- **EXERCISE DIRECTIONS**: Starting at the first line of the listing below, repeat each line exactly until the line containing "b = MB(); b.box(lo, hi);", which you include. Leave out pictures.

** begin **

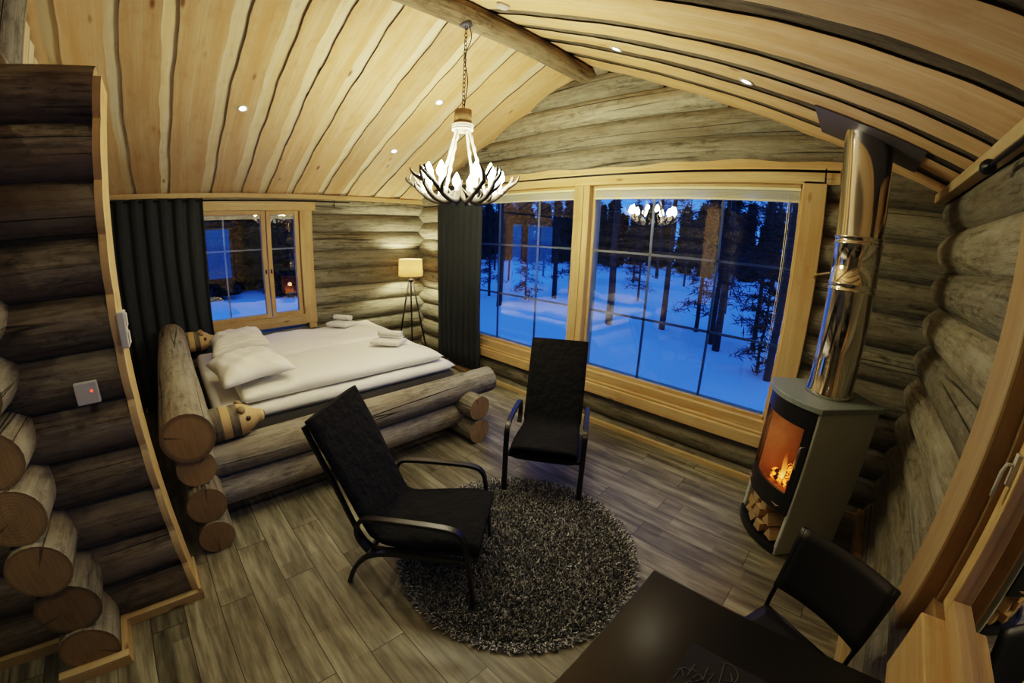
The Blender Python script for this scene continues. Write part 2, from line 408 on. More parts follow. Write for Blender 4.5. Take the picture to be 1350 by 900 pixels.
def tag(o, label=None, cat=None, group=None, kind=None):
    if label: o['label'] = label
    if cat: o['category'] = cat
    if group: o['group'] = group
    if kind: o['kind'] = kind
    return o
def empty(name, loc=(0, 0, 0), rz=0., label=None, cat=None, group=None, kind=None):
    o = bpy.data.objects.new(name, None); C.objects.link(o); o.location = loc; o.rotation_euler = (0, 0, rz); o.empty_display_size = .1
    return tag(o, label, cat, group, kind)
def struct(o, label=None): o['kind'] = 'structure'; return tag(o, label) if label else o
def copy_tree(o, parent=None):
    c = o.copy(); C.objects.link(c)
    if parent is not None: c.parent = parent
    for ch in list(o.children): copy_tree(ch, c)
    return c
def simple(lo, hi, name, mat, parent=None, bevel=0.):
    b = MB(); b.box(lo, hi); return b.build(name, mat, parent, bevel)

# ------------------------------------------------------------------ dimensions (metres); x along the gable wall, y depth (gable wall at y=0), z up
W, ZE, SL = 6.32, 2.542, .4212
XR = W / 2; ZR = ZE + SL * XR; YB = -6.6
XP, YP = 3.43, -3.92            # partition face and end

# ------------------------------------------------------------------ floor
b = MB(); b.face([(-.4, YB - .3, 0), (W + .4, YB - .3, 0), (W + .4, .3, 0), (-.4, .3, 0)]); struct(b.build('floor', M['floor']))

# ------------------------------------------------------------------ log walls
def wall_course(mb, axis, fixed, z, a, bb, r, holes, mi=0):
    """one log course; holes = (from, to, z0, z1)"""
    segs = [(a, bb)]
    for h0, h1, z0, z1 in holes:
        if z0 - .02 < z < z1 + .02:
            segs = [q for s0, s1 in segs for q in ((s0, min(s1, h0)), (max(s0, h1), s1)) if q[1] - q[0] > .06]
    rd = random.random()
    for s0, s1 in segs:
        p = lambda t: (fixed, t, z) if axis == 'y' else (t, fixed, z)
        mb.log(p(s0), p(s1), r * random.uniform(.98, 1.03), rnd=rd, mi=mi, capmi=1)
mb = MB()
for k in range(10): wall_course(mb, 'y', -.12, .09 + .26 * k, YB, .28, .15, [(-3.80, -1.97, .88, 2.38)])
struct(mb.build('wall_left', [M['log'], M['end']]))
mb = MB()
z = -.041
while z < 3.95:
    half = max(.05, (ZR + .12 - z) / SL) if z > ZE else 9
    a, bb = max(-.28, XR - half), min(W + .28, XR + half)
    wall_course(mb, 'x', .12, z, a, bb, .152, [(.88, 5.44, .40, 2.66)])
    z += .263
struct(mb.build('wall_back', [M['log'], M['end']]))
mb = MB()
for k in range(10): wall_course(mb, 'y', W + .12, .09 + .26 * k, YB, .28, .155, [(-3.95, -1.80, .72, 2.36)])
struct(mb.build('wall_right', [M['log'], M['end']]))
mb = MB()
z = -.041
while z < 3.95:
    half = max(.05, (ZR + .12 - z) / SL) if z > ZE else 9
    wall_course(mb, 'x', YB - .1, z, max(-.28, XR - half), min(W + .28, XR + half), .152, []); z += .263
struct(mb.build('wall_rear', [M['log'], M['end']]))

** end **

- **TASK RESPONSE**:
The Blender Python script for this scene continues. Write part 2, from line 408 on. More parts follow. Write for Blender 4.5. Take the picture to be 1350 by 900 pixels.
def tag(o, label=None, cat=None, group=None, kind=None):
    if label: o['label'] = label
    if cat: o['category'] = cat
    if group: o['group'] = group
    if kind: o['kind'] = kind
    return o
def empty(name, loc=(0, 0, 0), rz=0., label=None, cat=None, group=None, kind=None):
    o = bpy.data.objects.new(name, None); C.objects.link(o); o.location = loc; o.rotation_euler = (0, 0, rz); o.empty_display_size = .1
    return tag(o, label, cat, group, kind)
def struct(o, label=None): o['kind'] = 'structure'; return tag(o, label) if label else o
def copy_tree(o, parent=None):
    c = o.copy(); C.objects.link(c)
    if parent is not None: c.parent = parent
    for ch in list(o.children): copy_tree(ch, c)
    return c
def simple(lo, hi, name, mat, parent=None, bevel=0.):
    b = MB(); b.box(lo, hi); return b.build(name, mat, parent, bevel)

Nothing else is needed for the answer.